_Given data_

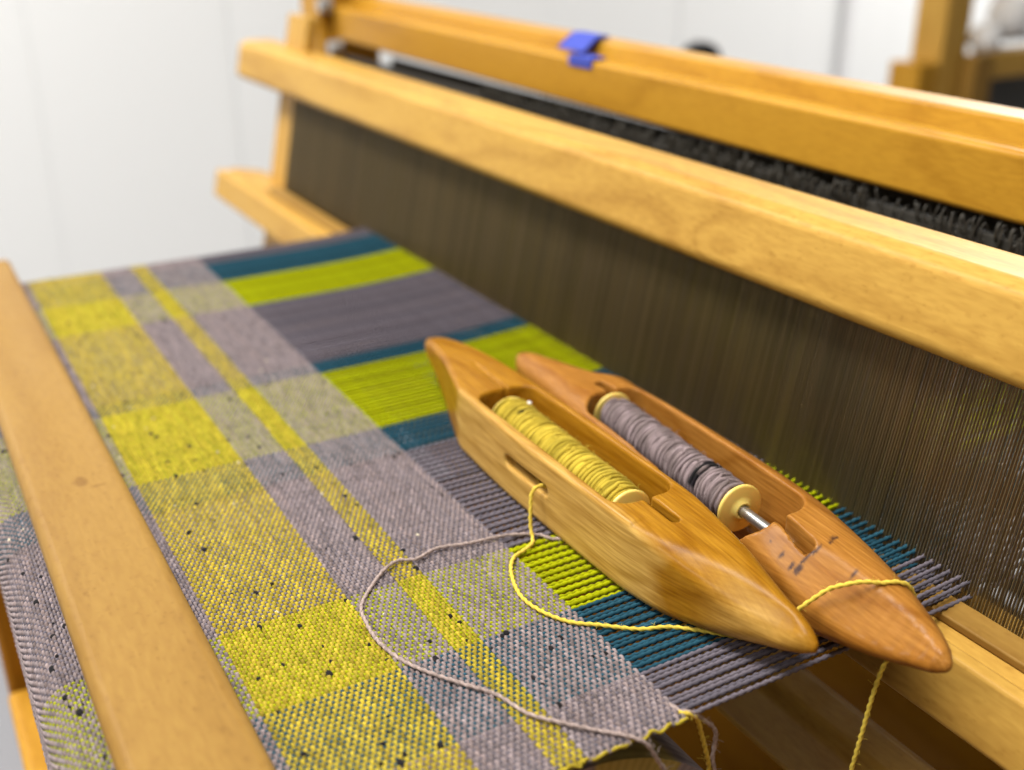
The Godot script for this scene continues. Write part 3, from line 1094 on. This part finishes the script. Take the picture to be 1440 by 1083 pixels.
func bobbin(kind: String, label: String, from: Vector3, to: Vector3, r: float, col: Color, turns: int) -> void:
	var t := thing("bobbin", label, "bobbin", P(from.x, from.y, from.z), "bobbins in the shuttles")
	var a := P(from.x, from.y, from.z)
	var e := P(to.x, to.y, to.z)
	var ax := (e - a).normalized()
	var up := (Vector3.UP - ax * ax.y).normalized()
	var sd := ax.cross(up)
	var fr := 0.0425 if kind == "grey" else 0.043
	# flanges: lathed discs with a raised hub
	for side in 2:
		var at := a if side == 0 else e
		var out := -ax if side == 0 else ax
		var b := Buf.new()
		var prof := [[0.0105, -0.012], [0.0105, 0.009], [0.0155, 0.009], [0.017, 0.004], [0.024, 0.002], [fr - 0.003, 0.0012], [fr, -0.0015], [fr, -0.0045], [fr - 0.003, -0.007], [0.012, -0.008]]
		var seg := 40
		for k in prof.size():
			var p: Array = prof[k]
			var pa: Array = prof[maxi(k - 1, 0)]
			var pb: Array = prof[mini(k + 1, prof.size() - 1)]
			var tx: float = pb[0] - pa[0]
			var ty: float = pb[1] - pa[1]
			for s in seg + 1:
				var g := TAU * s / seg
				var d := up * cos(g) + sd * sin(g)
				b.vert(at + (d * p[0] + out * p[1]) * S, (out * tx - d * ty).normalized(), Vector2.ZERO)
		for k in prof.size() - 1:
			for s in seg:
				var q := k * (seg + 1) + s
				b.quad(q, q + 1, q + seg + 2, q + seg + 1)
		part("flange", b.mesh(), M.bobbin_plastic, t)
	# the winding: a core and two runs of yarn that cross and bulge a little
	var w := Buf.new()
	var span := (e - a).length() / S
	var core := []
	for k in 9:
		core.append(a.lerp(e, lerpf(0.022, 0.978, k / 8.0)))
	yarn(w, smooth_path(core, 0.004), (r - 0.0075) * S, Color(col.r * 0.45, col.g * 0.42, col.b * 0.4), 28, 1.0, 0.0, 0.0)  # shade between the turns is put into the darker core colour
	for layer in 2:
		var path := PackedVector3Array()
		var cols := PackedColorArray()
		var per := 24
		var wraps := turns if layer == 0 else int(turns * 0.62)
		var yr := 0.0037
		var start := 0.038 if kind == "grey" else (0.022 if layer == 0 else 0.03)
		for k in wraps * per + 1:
			var f := float(k) / (wraps * per)
			var g := TAU * k / per
			var turn_noise := nz.get_noise_2d(floor(float(k) / per) * 5.7, layer * 31.0)
			var along := lerpf(start, 1.0 - start, f) + (0.008 if layer else 0.0014) * sin(g + turn_noise * 9.0) + (0.016 if layer else 0.003) * nz.get_noise_2d(f * wraps * 0.45, 3.0 + layer * 17.0) * (1 - absf(2 * f - 1))
			var bulge := 0.0024 * nz.get_noise_1d(f * 9.0) + (0.0026 if kind == "yellow" else 0.0012) * smoothstep(0.75, 1.0, f) - 0.004 * smoothstep(0.06, 0.0, f)
			var rad := r - 0.0042 + bulge + layer * 0.0030 + 0.0008 * nz.get_noise_2d(f * wraps * 0.9, 8.0 + layer)
			path.append(a.lerp(e, along) + (up * cos(g) + sd * sin(g)) * rad * S)
			var c := col
			var v := 1.0 + 0.35 * nz.get_noise_2d(f * 130.0, layer * 9.0) + 0.5 * turn_noise
			if kind == "grey":
				if f > 0.175 and f < 0.235 and absf(wrapf(g, -PI, PI) + 0.3) < 1.1:
					c = Color(0.014, 0.013, 0.014) if nz.get_noise_2d(f * 220.0, 4.0) > -0.25 else c
				v += 0.18 * sin(g * 3.1 + f * 200.0)
			elif f > 0.86 and f < 0.872 and absf(wrapf(g, -PI, PI)) < 0.3:
				c = Color(0.03, 0.025, 0.01)
			cols.append(Color(c.r * v, c.g * v, c.b * v * (0.9 + 0.1 * v)))
		yarn(w, path, yr * S, col, 7, 0.0026, 0.20, 0.10, cols)
	# loose fibres
	for k in 90:
		var g := rng.randf_range(-1.9, 1.9)
		var f := rng.randf_range(0.05, 0.95)
		var d := up * cos(g) + sd * sin(g)
		var p0 := a.lerp(e, f) + d * (r - 0.001) * S
		var p1 := p0 + (d * rng.randf_range(0.004, 0.010) + ax * rng.randf_range(-0.012, 0.012)) * S
		var p2 := p1 + (d * rng.randf_range(-0.006, 0.004) + ax * rng.randf_range(-0.014, 0.014)) * S
		yarn(w, smooth_path([p0, p1, p2], 0.0008), 0.00035 * S, col, 3, 1.0, 0.0)
	part("wound_yarn", w.mesh(), M.yarn, t)
	if kind == "yellow":
		var fl := SphereMesh.new()
		fl.radius = 0.005 * S; fl.height = 0.012 * S
		var o := part("lint", fl, M.white_wool, t, true)
		o.position = a.lerp(e, 0.93) - t.position + (up * 0.75 + sd * 0.68).normalized() * (r + 0.003) * S


# ------------------------------------------------------------------ the two loose yarns
func fuzz(b: Buf, path: PackedVector3Array, n: int, r: float, col: Color) -> void:
	for k in n:
		var p := path[rng.randi_range(2, path.size() - 3)]
		var d := Vector3(rng.randf_range(-1, 1), rng.randf_range(-0.1, 1), rng.randf_range(-1, 1)).normalized()
		var q := Vector3(rng.randf_range(-1, 1), rng.randf_range(-0.3, 0.6), rng.randf_range(-1, 1))
		yarn(b, smooth_path([p, p + d * r * 1.5 + q * r * 0.8, p + d * r * 1.7 + q * r * 3.0], 0.0005), 0.00022 * S, col, 3, 1.0, 0.0)


func loose_yarns() -> void:
	var yel := Color(0.66, 0.49, 0.07)
	var pts := [Vector3(1.44, 0.080, 0.93), Vector3(1.432, 0.080, 0.885), Vector3(1.432, 0.087, 0.866), Vector3(1.430, 0.080, 0.850), Vector3(1.422, 0.055, 0.842), Vector3(1.412, 0.025, 0.836), Vector3(1.398, 0.0095, 0.832), Vector3(1.384, 0.0095, 0.821)]
	for p in [[1.374, 0.798], [1.366, 0.778], [1.341, 0.757], [1.303, 0.740], [1.262, 0.730], [1.228, 0.732], [1.194, 0.743], [1.163, 0.762], [1.139, 0.791], [1.098, 0.840], [1.081, 0.880], [1.048, 0.918]]:
		pts.append(Vector3(p[0], 0.0085, p[1]))
	# under the maple shuttle's nose, then over the cherry one's
	pts.append(Vector3(1.010, 0.0085, 0.955))
	pts.append(Vector3(0.970, 0.020, 0.998))
	pts.append(Vector3(0.952, 0.060, 1.001))
	for p in [[0.946, 0.078, 1.006], [0.938, 0.094, 1.023], [0.928, 0.110, 1.041], [0.912, 0.122, 1.056], [0.900, 0.126, 1.077], [0.888, 0.123, 1.100], [0.878, 0.108, 1.119], [0.870, 0.085, 1.138]]:
		pts.append(Vector3(p[0], maxf(s2.top(p[0], p[2]) + 0.0045, p[1]), p[2]))
	for p in [[0.866, 0.070, 1.157], [0.862, 0.045, 1.155], [0.862, 0.022, 1.130], [0.860, 0.008, 1.100], [0.860, -0.042, 1.083], [0.862, -0.110, 1.074], [0.866, -0.30, 1.045], [0.875, -0.55, 1.0], [0.90, -0.66, 0.93], [0.925, -0.55, 0.88], [0.93, -0.30, 0.86], [0.922, -0.119, 0.839], [0.920, -0.079, 0.828], [0.920, -0.043, 0.817], [0.918, -0.014, 0.806], [0.917, 0.002, 0.79], [0.925, 0.004, 0.779]]:
		pts.append(Vector3(p[0], p[1], p[2]))
	var m := []
	for p in pts:
		m.append(P(p.x, p.y, p.z))
	var t := thing("yellow_yarn", "loose yellow yarn looping from the maple shuttle over the cherry shuttle's nose", "yarn", m[6])
	var b := Buf.new()
	var path := smooth_path(m, 0.0007)
	yarn(b, path, 0.0031 * S, yel, 10, 0.0032, 0.24, 0.10)
	fuzz(b, path, 240, 0.0032 * S, yel)
	part("strand", b.mesh(), M.yarn, t)
	var gy := Color(0.34, 0.265, 0.24)
	m = []
	m.append(P(1.33, 0.0095, 0.955))
	for p in [[1.385, 0.865], [1.403, 0.853], [1.414, 0.839], [1.431, 0.796], [1.439, 0.731], [1.451, 0.675], [1.439, 0.631], [1.449, 0.604], [1.434, 0.571], [1.396, 0.528], [1.364, 0.503], [1.324, 0.493], [1.268, 0.489], [1.220, 0.500], [1.170, 0.519], [1.109, 0.558], [1.078, 0.583], [1.019, 0.600], [0.977, 0.630], [0.945, 0.662]]:
		m.append(P(p[0], 0.0085 + 0.0025 * sin(p[0] * 40.0), p[1]))
	for p in [[0.918, 0.008, 0.690], [0.903, 0.0, 0.708], [0.898, -0.03, 0.725], [0.897, -0.10, 0.76], [0.898, -0.20, 0.80], [0.90, -0.24, 0.825], [0.908, -0.20, 0.842], [0.916, -0.14, 0.848], [0.920, -0.097, 0.842], [0.921, -0.075, 0.845], [0.920, -0.050, 0.842], [0.920, -0.022, 0.819], [0.919, 0.0015, 0.796], [0.926, 0.004, 0.783], [0.945, 0.003, 0.780]]:
		m.append(P(p[0], p[1], p[2]))
	var t2 := thing("grey_yarn", "loose pinkish grey yarn curving across the cloth to its edge", "yarn", m[8])
	var b2 := Buf.new()
	var path2 := smooth_path(m, 0.0007)
	yarn(b2, path2, 0.0028 * S, gy, 10, 0.0036, 0.22, 0.26)
	fuzz(b2, path2, 340, 0.0034 * S, gy)
	part("strand", b2.mesh(), M.yarn, t2)


# ------------------------------------------------------------------ what stands behind
func background_things() -> void:
	# two strips of tape on the castle beam's top edge
	for q in [[2.70, 2.82, 1.792, 1.80, 0.585, 0.612, "blue masking tape folded over the front edge of the castle beam"], [2.79, 2.93, 1.80, 1.872, 0.602, 0.640, "blue masking tape lump on top of the castle beam"]]:
		var o: MeshInstance3D
		if q[2] < 1.8:
			o = part("masking_tape", sweep([Vector2(1.796, 0.575), Vector2(1.796, 0.604), Vector2(1.85, 0.604), Vector2(1.85, 0.601), Vector2(1.799, 0.601), Vector2(1.799, 0.575)], 0.002, q[0], q[1], Vector3(0, 0, S), Vector3(0, S, 0), Vector3(S, 0, 0), Vector3(0, H, 0), 0.001), M.blue_tape, self, true)
		else:
			o = part("masking_tape", sweep([Vector2(1.82, 0.604), Vector2(1.855, 0.628), Vector2(1.88, 0.655), Vector2(1.92, 0.653), Vector2(1.92, 0.644), Vector2(1.87, 0.642)], 0.006, q[0], q[1], Vector3(0, 0, S), Vector3(0, S, 0), Vector3(S, 0, 0), Vector3(0, H, 0), 0.004), M.blue_tape, self, true)
		o.name = numbered("masking_tape")
		o.set_meta("label", q[6])
		o.set_meta("category", "tape")
		o.set_meta("group", "blue tape on the castle beam")
	# a second loom further back
	var t := thing("floor_loom", "second wooden loom standing far back against the white wall", "loom", P(6.2, -3.33, 7.6))
	part("upright", post_y(6.0, 6.3, 7.21, 7.50, -3.33, 1.6, 0.02), M.rail_wood, t)
	part("bracket", post_y(6.0, 6.3, 6.99, 7.205, -0.75, -0.12, 0.02), M.castle_wood, t)
	part("upright", post_y(5.86, 5.985, 7.44, 7.66, -3.33, -0.07, 0.02), M.plank_wood, t)
	part("beam", sweep(rect(7.665, 10.5, -0.27, -0.06), 0.03, 5.9, 6.1, Vector3(0, 0, S), Vector3(0, S, 0), Vector3(S, 0, 0), Vector3(0, H, 0)), M.rail_wood, t)
	part("heddle_panel", sweep(rect(7.80, 10.4, -1.5, -0.29), 0.02, 6.1, 6.2, Vector3(0, 0, S), Vector3(0, S, 0), Vector3(S, 0, 0), Vector3(0, H, 0)), M.dark_mesh, t)
	part("beam", sweep(rect(7.51, 10.5, 0.36, 0.60), 0.03, 6.05, 6.25, Vector3(0, 0, S), Vector3(0, S, 0), Vector3(S, 0, 0), Vector3(0, H, 0)), M.castle_wood, t)
	part("shelf", sweep(rect(7.51, 10.5, -0.02, 0.03), 0.008, 6.11, 6.5, Vector3(0, 0, S), Vector3(0, S, 0), Vector3(S, 0, 0), Vector3(0, H, 0)), M.black_plastic, t)
	for q in [[7.72, 0.03, 0.115, "round white yarn ball low on the far loom, nearest its post"], [7.98, 0.20, 0.17, "larger white yarn ball upper right on the far loom"]]:
		var b := Buf.new()
		var path := PackedVector3Array()
		for k in 900:
			var a := k * 0.37
			var lat := sin(k * 0.0213) * 1.35
			path.append(P(6.02, q[1], q[0]) + Vector3(cos(a) * cos(lat), sin(lat), sin(a) * cos(lat)) * q[2] * S)
		yarn(b, path, 0.012 * S, Color(0.86, 0.85, 0.83), 5, 0.01, 0.1, 0.05)
		var sp := SphereMesh.new()
		sp.radius = q[2] * S; sp.height = q[2] * 2 * S
		var y := thing("yarn_ball", q[3], "yarn", P(6.02, q[1] - q[2], q[0]), "white yarn balls on the far loom")
		part("winding", b.mesh(), M.yarn, y)
		part("core", sp, M.white_wool, y, true).position = Vector3(0, q[2] * S, 0)
	# a dark chair behind
	var c := thing("chair", "black chair whose rounded back shows over the castle beam", "chair", P(6.2, -3.33, 5.0))
	var back := []
	for k in 15:
		var a := PI * k / 14.0
		back.append(Vector2(4.90 + 0.16 * cos(a), 0.02 + 0.15 * sin(a)))
	back.append(Vector2(4.62, -1.2))
	back.append(Vector2(5.36, -1.2))
	back.append(Vector2(5.30, -0.02))
	part("backrest", sweep(back, 0.02, 6.0, 6.1, Vector3(0, 0, S), Vector3(0, S, 0), Vector3(S, 0, 0), Vector3(0, H, 0)), M.black_plastic, c)
	part("seat", post_y(6.0, 7.5, 4.4, 5.5, -1.55, -1.4, 0.1), M.black_plastic, c)
	for x in [6.05, 7.35]:
		for z in [4.45, 5.35]:
			part("leg", post_y(x, x + 0.1, z, z + 0.1, -3.33, -1.56, 0.02), M.black_plastic, c)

_Problem to work on_
Extract every line above containing the word "from".

_Response for this exercise_
The Godot script for this scene continues. Write part 3, from line 1094 on. This part finishes the script. Take the picture to be 1440 by 1083 pixels.
func bobbin(kind: String, label: String, from: Vector3, to: Vector3, r: float, col: Color, turns: int) -> void:
	var t := thing("bobbin", label, "bobbin", P(from.x, from.y, from.z), "bobbins in the shuttles")
	var a := P(from.x, from.y, from.z)
	var t := thing("yellow_yarn", "loose yellow yarn looping from the maple shuttle over the cherry shuttle's nose", "yarn", m[6])